EXERCISE TASK. Extract only the first line of the listing and every line after it up to and including the one with "COL = S.collection". Omit the pictures.

SUPPLIED INFORMATION.
◇ ◇ ◇ ◇ ◇ ◇ ◇

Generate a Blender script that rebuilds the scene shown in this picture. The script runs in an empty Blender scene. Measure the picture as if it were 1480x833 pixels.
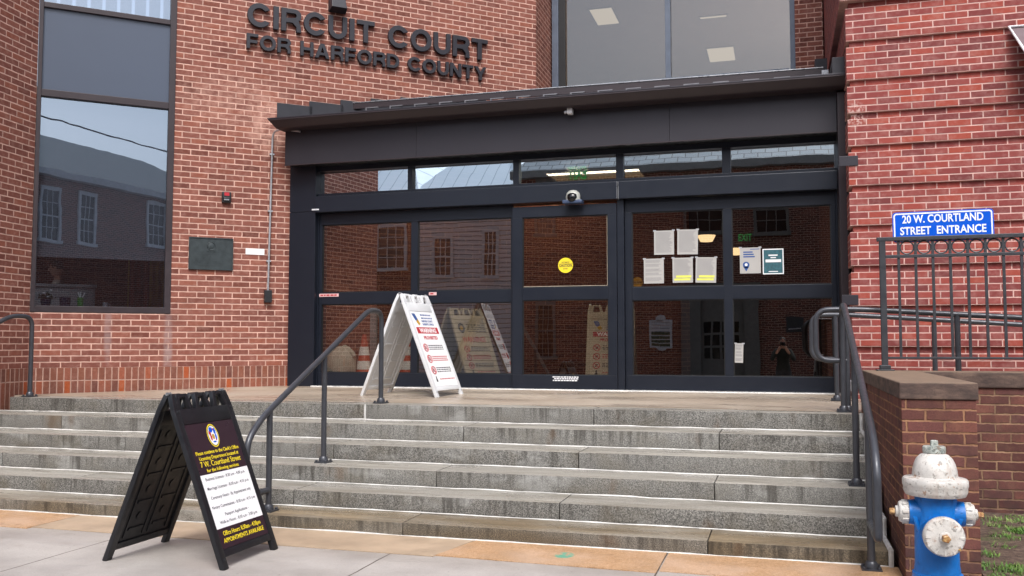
import bpy, bmesh, math, random
from mathutils import Matrix, Vector
R = math.radians
random.seed(7)
S = bpy.context.scene
COL = S.collection

# ------------------------------------------------------------------ camera
FPX, YAW, PITCH, CH = 1321.0, 0.287, 0.061, 1.463      # focal length in photo pixels, yaw, pitch, eye height
cF = Vector((-math.sin(YAW)*math.cos(PITCH), math.cos(YAW)*math.cos(PITCH), math.sin(PITCH)))
cR = Vector((math.cos(YAW), math.sin(YAW), 0)); cU = cR.cross(cF)
EYE = Vector((0, 0, CH))
cam = bpy.data.cameras.new('camera'); co = bpy.data.objects.new('camera', cam); COL.objects.link(co)
cam.sensor_width = 36; cam.lens = FPX/1480*36; cam.clip_start = .05; cam.clip_end = 2000
co.matrix_world = Matrix(((cR.x, cU.x, -cF.x, 0), (cR.y, cU.y, -cF.y, 0), (cR.z, cU.z, -cF.z, CH), (0, 0, 0, 1)))
S.camera = co
# ------------------------------------------------------------------ world, sun, exposure
w = bpy.data.worlds.new('World'); S.world = w; w.use_nodes = True
nt = w.node_tree; nt.nodes.clear()
sky = nt.nodes.new('ShaderNodeTexSky'); sky.sky_type = 'NISHITA'; sky.sun_disc = False
SUN_EL, SUN_AZ = 53, 160          # azimuth measured clockwise from +Y
sky.sun_elevation = R(SUN_EL); sky.sun_rotation = R(SUN_AZ)
sky.air_density = 1.0; sky.dust_density = 4.0; sky.ozone_density = 1.0
hs = nt.nodes.new('ShaderNodeHueSaturation'); hs.inputs['Saturation'].default_value = .62; hs.inputs['Value'].default_value = 1.0
bg = nt.nodes.new('ShaderNodeBackground'); bg.inputs[1].default_value = .13
wo = nt.nodes.new('ShaderNodeOutputWorld')
nt.links.new(sky.outputs[0], hs.inputs['Color']); nt.links.new(hs.outputs[0], bg.inputs[0]); nt.links.new(bg.outputs[0], wo.inputs[0])
sl = bpy.data.lights.new('sun', 'SUN'); sl.energy = 1.5; sl.angle = R(28); sl.color = (1, .99, .98)
so = bpy.data.objects.new('sun', sl); COL.objects.link(so)
sd = Vector((math.sin(R(SUN_AZ))*math.cos(R(SUN_EL)), math.cos(R(SUN_AZ))*math.cos(R(SUN_EL)), math.sin(R(SUN_EL))))
so.rotation_euler = sd.to_track_quat('Z', 'Y').to_euler(); so.location = (0, -5, 30)
S.view_settings.view_transform = 'Standard'; S.view_settings.look = 'None'
S.view_settings.exposure = 0.91; S.view_settings.gamma = 1; S.view_settings.use_curve_mapping = False
S.render.engine = 'CYCLES'
S.cycles.max_bounces = 10; S.cycles.transparent_max_bounces = 16; S.cycles.caustics_reflective = False; S.cycles.caustics_refractive = False

# ------------------------------------------------------------------ helpers
def ray(x, y): return cF + cR*((x-740)/FPX) - cU*((y-416.5)/FPX)
def onY(x, y, Y): d = ray(x, y); return EYE + d*(Y/d.y)
def onX(x, y, X): d = ray(x, y); return EYE + d*(X/d.x)
def onZ(x, y, Z): d = ray(x, y); return EYE + d*((Z-CH)/d.z)
BANG = R(42.5); BP0 = Vector((-6.597, 11.42, 0))
FB = Matrix.Translation(BP0) @ Matrix.Rotation(BANG, 4, 'Z')      # frame of the slanted wall: x along it, y into it
FBi = FB.inverted()
def onB(x, y, off=0.0):
    d = FBi.to_3x3() @ ray(x, y); e = FBi @ EYE
    p = e + d*((off-e.y)/d.y); return p.x, p.z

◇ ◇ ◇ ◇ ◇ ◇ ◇

RIGHT ANSWER.
Generate a Blender script that rebuilds the scene shown in this picture. The script runs in an empty Blender scene. Measure the picture as if it were 1480x833 pixels.
import bpy, bmesh, math, random
from mathutils import Matrix, Vector
R = math.radians
random.seed(7)
S = bpy.context.scene
COL = S.collection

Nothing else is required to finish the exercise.